Mondays Stink

The good news is, I made it home with the snowblower attachment. The unit is in relatively decent shape: the auger turns, the ejection chute turns, and the belt looks pretty new. That’s the good news.

The bad news is, it was Monday, cloudy, and I was driving to Minneapolis. Now, don’t get me wrong: I love to drive and go on adventures, so I didn’t mind driving to MN by myself. However, my stomach decided that yesterday was the day it was going to rebel, and it did. By the time I got to Eagan (a Minneapolis suburb) my gut was in a knot. Within 45 minutes, I must have hit the restroom three or four times. I pity the poor person who went in there next. And to top it off, I got into town a couple hours early, and in an attempt to kill time I may have gotten a traffic ticket. I’m not sure, but here’s what happened: I was driving down some street looking for a strip mall with a TJ Maxx and some other stores, but since I wasn’t finding it, I decided to turn around. I pulled into a left turn lane and stopped because there was oncoming traffic. And since the through lights were green, once the traffic passed I turned. BUT – this intersection had a turn arrow, and because I was thinking about finding my way back and also thinking in Iowa driving terms, the red arrow thingy didn’t register until I started turning and I thought I saw something blink in my right eye. When I got turned around and came back I saw something mounted on top of the signal pole that may have been a camera. I don’t know. I told all this to Carl who was very reassuring, but I’m expecting a letter from the City of Eagan, MN telling me that I owe them 30 bizillion dollars because I ran a red light, I’m from out of state and I live within an hour’s drive of the University of Iowa, key rival of the Minnesota Golden Gophers. Given the way things have been going recently, that would just be my luck.

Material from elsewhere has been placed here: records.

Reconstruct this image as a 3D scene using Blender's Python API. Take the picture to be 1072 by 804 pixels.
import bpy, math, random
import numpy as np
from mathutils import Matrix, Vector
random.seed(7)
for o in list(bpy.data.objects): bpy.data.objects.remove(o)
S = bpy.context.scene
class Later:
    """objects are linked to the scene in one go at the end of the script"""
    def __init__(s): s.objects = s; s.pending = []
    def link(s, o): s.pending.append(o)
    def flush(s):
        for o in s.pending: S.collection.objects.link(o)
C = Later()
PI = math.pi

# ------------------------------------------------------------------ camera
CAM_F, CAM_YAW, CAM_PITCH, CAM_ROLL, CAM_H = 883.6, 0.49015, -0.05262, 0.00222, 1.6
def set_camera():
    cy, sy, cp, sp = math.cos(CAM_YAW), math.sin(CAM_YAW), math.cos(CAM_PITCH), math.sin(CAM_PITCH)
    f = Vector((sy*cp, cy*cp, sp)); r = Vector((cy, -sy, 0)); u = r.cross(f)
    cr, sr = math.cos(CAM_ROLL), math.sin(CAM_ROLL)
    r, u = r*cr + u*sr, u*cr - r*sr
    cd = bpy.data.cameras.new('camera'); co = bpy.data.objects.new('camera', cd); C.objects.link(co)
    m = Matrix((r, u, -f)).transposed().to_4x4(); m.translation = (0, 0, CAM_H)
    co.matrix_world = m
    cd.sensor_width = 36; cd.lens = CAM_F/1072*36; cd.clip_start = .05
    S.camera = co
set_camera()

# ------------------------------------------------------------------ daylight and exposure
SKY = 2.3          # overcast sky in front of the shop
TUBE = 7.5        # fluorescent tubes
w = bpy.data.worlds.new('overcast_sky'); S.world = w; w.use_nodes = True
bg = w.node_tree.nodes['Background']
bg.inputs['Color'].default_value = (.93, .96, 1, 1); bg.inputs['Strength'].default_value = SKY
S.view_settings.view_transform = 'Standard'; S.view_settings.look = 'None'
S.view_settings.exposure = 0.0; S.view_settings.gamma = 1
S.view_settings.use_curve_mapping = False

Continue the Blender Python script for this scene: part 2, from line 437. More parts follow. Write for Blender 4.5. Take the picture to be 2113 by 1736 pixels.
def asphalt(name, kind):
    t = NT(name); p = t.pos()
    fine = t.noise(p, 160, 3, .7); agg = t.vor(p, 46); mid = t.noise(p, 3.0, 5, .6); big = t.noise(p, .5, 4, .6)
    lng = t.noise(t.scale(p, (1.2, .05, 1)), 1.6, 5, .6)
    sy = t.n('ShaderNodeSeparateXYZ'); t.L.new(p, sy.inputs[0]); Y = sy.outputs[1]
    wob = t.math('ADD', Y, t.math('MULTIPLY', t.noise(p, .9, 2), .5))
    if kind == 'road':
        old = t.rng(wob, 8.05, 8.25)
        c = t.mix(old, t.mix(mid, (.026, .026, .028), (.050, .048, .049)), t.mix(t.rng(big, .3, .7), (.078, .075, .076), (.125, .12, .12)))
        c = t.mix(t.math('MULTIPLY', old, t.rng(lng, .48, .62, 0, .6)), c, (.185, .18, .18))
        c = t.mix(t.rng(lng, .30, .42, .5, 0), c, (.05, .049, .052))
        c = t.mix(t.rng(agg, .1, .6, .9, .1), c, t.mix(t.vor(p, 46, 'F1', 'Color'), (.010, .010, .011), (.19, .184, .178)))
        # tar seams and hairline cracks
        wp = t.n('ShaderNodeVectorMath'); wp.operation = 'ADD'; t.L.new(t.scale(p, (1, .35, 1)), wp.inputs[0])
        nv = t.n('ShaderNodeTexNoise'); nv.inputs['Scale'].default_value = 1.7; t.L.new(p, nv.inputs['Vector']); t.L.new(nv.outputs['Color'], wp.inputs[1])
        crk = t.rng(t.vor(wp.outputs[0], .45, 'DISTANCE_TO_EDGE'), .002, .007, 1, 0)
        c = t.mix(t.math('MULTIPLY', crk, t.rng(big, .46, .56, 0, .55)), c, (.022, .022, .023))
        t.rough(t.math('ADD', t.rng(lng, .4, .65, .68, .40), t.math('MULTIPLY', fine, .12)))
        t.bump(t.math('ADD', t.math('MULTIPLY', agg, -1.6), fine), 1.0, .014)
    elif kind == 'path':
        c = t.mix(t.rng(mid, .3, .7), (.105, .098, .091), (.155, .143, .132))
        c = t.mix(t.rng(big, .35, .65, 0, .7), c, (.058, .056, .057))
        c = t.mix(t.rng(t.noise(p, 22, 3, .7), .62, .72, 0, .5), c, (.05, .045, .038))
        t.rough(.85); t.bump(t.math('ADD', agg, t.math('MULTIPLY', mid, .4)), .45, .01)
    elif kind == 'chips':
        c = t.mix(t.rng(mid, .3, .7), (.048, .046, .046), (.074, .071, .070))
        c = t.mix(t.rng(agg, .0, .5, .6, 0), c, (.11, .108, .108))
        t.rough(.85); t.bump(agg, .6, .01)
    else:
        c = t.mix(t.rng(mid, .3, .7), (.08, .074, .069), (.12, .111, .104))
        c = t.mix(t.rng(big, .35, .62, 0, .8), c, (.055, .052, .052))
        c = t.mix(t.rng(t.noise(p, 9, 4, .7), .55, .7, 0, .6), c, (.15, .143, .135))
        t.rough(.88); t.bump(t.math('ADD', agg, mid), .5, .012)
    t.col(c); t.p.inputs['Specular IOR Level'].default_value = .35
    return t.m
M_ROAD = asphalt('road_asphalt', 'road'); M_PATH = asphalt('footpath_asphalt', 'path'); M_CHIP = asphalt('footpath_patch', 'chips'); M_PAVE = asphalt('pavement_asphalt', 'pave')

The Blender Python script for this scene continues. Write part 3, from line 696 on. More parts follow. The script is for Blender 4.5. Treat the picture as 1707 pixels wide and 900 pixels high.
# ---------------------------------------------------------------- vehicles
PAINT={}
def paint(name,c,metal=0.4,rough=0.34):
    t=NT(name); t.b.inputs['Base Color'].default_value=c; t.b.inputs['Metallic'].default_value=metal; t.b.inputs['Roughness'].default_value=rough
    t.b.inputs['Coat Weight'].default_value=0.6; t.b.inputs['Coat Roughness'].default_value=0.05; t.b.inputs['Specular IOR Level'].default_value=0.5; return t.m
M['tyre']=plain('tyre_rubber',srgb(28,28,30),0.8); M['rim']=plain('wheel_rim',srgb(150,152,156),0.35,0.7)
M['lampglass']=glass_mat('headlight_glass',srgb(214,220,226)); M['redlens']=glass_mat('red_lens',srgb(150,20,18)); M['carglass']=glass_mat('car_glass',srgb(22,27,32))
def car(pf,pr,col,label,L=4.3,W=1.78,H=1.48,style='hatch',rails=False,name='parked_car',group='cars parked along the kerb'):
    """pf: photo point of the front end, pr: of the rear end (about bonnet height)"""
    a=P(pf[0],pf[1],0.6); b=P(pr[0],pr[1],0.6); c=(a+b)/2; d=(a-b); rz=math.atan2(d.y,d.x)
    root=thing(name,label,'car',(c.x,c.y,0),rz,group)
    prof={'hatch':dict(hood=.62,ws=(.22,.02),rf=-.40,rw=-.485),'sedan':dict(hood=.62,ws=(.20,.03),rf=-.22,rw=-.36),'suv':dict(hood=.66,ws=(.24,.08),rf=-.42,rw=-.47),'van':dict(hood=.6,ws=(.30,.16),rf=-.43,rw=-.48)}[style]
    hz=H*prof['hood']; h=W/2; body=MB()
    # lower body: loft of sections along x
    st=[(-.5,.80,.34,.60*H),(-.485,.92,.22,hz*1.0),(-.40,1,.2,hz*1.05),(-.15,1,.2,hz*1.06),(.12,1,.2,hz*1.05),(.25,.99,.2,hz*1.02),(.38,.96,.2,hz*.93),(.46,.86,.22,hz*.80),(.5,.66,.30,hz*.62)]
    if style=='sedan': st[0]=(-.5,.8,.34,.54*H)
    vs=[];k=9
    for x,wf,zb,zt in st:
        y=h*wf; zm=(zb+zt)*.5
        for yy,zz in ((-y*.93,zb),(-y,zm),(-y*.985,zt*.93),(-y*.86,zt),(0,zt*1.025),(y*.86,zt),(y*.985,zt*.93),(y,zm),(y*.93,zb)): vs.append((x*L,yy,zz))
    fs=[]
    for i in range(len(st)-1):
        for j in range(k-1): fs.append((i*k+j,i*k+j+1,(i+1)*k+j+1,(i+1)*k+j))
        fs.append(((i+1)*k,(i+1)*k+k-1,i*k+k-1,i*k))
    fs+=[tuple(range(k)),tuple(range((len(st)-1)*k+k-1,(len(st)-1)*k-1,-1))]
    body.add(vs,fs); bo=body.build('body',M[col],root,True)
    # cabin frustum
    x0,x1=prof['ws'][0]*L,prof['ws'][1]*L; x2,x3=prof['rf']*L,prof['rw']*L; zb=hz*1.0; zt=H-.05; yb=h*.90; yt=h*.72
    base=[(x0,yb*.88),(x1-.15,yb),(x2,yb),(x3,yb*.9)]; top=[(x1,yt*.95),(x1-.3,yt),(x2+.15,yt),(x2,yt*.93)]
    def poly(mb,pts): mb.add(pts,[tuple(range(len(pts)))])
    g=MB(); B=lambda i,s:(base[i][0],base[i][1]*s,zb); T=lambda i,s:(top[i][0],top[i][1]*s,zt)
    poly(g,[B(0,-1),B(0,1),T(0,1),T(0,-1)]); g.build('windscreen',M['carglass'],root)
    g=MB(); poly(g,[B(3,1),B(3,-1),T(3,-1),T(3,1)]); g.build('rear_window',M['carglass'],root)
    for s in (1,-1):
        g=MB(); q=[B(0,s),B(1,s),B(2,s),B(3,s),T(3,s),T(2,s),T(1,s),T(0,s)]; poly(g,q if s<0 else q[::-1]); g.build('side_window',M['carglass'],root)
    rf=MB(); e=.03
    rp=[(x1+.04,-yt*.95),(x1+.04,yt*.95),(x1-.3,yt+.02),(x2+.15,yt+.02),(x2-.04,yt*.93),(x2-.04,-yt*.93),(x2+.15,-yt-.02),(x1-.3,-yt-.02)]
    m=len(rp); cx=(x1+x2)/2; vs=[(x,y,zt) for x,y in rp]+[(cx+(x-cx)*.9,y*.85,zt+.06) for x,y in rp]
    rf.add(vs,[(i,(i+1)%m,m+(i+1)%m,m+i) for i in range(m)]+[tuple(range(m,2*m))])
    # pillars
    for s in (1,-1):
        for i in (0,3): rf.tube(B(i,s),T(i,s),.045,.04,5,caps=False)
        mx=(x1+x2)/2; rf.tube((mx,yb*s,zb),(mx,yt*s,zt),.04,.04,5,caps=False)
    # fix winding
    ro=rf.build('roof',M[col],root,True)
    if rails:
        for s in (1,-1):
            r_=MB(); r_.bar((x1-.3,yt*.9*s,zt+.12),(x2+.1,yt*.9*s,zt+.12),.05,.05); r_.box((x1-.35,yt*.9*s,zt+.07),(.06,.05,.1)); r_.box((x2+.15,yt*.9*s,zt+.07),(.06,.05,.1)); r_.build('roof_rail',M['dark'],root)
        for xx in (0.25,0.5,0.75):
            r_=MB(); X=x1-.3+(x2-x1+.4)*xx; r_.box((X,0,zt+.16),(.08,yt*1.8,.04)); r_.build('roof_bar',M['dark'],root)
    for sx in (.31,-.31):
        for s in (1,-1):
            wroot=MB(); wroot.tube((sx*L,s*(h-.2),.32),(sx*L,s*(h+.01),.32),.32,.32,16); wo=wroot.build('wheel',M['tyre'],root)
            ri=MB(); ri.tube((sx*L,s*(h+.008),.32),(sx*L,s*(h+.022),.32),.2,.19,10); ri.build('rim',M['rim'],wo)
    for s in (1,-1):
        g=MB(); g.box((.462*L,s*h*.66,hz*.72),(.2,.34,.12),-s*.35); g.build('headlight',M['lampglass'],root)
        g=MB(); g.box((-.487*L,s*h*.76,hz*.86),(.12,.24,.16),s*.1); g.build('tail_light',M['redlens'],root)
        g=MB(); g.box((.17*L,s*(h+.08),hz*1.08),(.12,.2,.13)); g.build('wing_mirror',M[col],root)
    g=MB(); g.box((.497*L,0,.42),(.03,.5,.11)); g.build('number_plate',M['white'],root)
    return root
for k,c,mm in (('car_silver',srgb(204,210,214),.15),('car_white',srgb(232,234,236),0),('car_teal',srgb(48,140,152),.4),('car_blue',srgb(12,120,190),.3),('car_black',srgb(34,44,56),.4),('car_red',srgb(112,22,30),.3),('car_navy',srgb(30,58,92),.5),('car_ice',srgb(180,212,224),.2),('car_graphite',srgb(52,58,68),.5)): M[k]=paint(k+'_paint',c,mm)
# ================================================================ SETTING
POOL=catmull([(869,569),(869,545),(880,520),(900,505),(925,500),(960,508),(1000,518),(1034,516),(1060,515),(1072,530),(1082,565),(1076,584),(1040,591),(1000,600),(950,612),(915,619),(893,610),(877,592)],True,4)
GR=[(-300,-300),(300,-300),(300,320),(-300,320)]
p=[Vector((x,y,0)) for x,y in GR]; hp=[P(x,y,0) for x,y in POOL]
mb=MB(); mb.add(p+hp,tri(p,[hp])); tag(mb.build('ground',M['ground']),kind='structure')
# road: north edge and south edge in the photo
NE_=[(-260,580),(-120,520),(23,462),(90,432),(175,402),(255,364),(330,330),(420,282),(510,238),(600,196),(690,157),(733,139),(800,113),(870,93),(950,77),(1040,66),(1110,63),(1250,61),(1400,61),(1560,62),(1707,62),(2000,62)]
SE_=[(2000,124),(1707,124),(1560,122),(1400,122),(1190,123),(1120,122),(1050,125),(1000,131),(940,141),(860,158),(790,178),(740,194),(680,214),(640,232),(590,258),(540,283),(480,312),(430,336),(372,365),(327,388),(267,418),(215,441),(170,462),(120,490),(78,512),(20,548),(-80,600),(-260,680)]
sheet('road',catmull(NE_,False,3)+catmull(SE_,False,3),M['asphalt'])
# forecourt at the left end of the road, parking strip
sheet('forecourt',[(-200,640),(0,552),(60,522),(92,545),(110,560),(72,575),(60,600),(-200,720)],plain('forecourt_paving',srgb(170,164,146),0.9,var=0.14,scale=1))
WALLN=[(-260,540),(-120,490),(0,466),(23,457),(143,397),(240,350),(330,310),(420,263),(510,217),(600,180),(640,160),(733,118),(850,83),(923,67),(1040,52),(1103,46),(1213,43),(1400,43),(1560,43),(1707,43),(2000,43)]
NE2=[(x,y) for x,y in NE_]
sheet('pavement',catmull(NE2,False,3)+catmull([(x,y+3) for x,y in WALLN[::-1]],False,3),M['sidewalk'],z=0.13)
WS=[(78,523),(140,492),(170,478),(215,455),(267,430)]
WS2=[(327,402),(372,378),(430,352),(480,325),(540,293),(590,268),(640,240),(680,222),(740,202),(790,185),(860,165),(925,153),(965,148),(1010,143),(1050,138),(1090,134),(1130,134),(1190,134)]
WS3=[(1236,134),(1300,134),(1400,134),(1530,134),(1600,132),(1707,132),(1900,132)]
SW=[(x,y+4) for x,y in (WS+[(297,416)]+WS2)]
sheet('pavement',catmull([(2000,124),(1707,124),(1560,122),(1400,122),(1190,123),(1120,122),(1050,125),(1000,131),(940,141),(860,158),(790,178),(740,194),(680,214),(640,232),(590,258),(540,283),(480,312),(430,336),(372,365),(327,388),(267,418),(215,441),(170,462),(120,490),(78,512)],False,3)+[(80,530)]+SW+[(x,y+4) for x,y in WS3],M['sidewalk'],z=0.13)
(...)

Speaking of luck and Minnesota, there’s good news on the football front. Not my football front – Carl’s. Daunte Culpepper finally awoke from his trance and played a decent football game. Carl whupped the ever-lovin’ snot out of his opponent thanks to 33 points from the Vikings quarterback. That gives Carl a 2 – 1 record and makes him fourth in the league. I, on the other hand, took a serious beating from a previously winless team, so now I’m 1 – 2 and eighth in the league. I guess I coached Carl too well on the aspects of fantasy management. Of course, he’s been taking Management classes in school, which I’m sure somehow gives him an unfair advantage.

So now I’m trying to revamp my team. The problem is, some of my players are on a “can’t cut” list, and I don’t know why. These are turkeys who were supposed to be top-notch players but haven’t produced so much as a fart. I don’t know what I’m going to do, and this week I have to play the league leader, who’s 3 – 0. Yippee.

Ooogh. There goes my stomach again. Pass the Hepmo-Hepmo!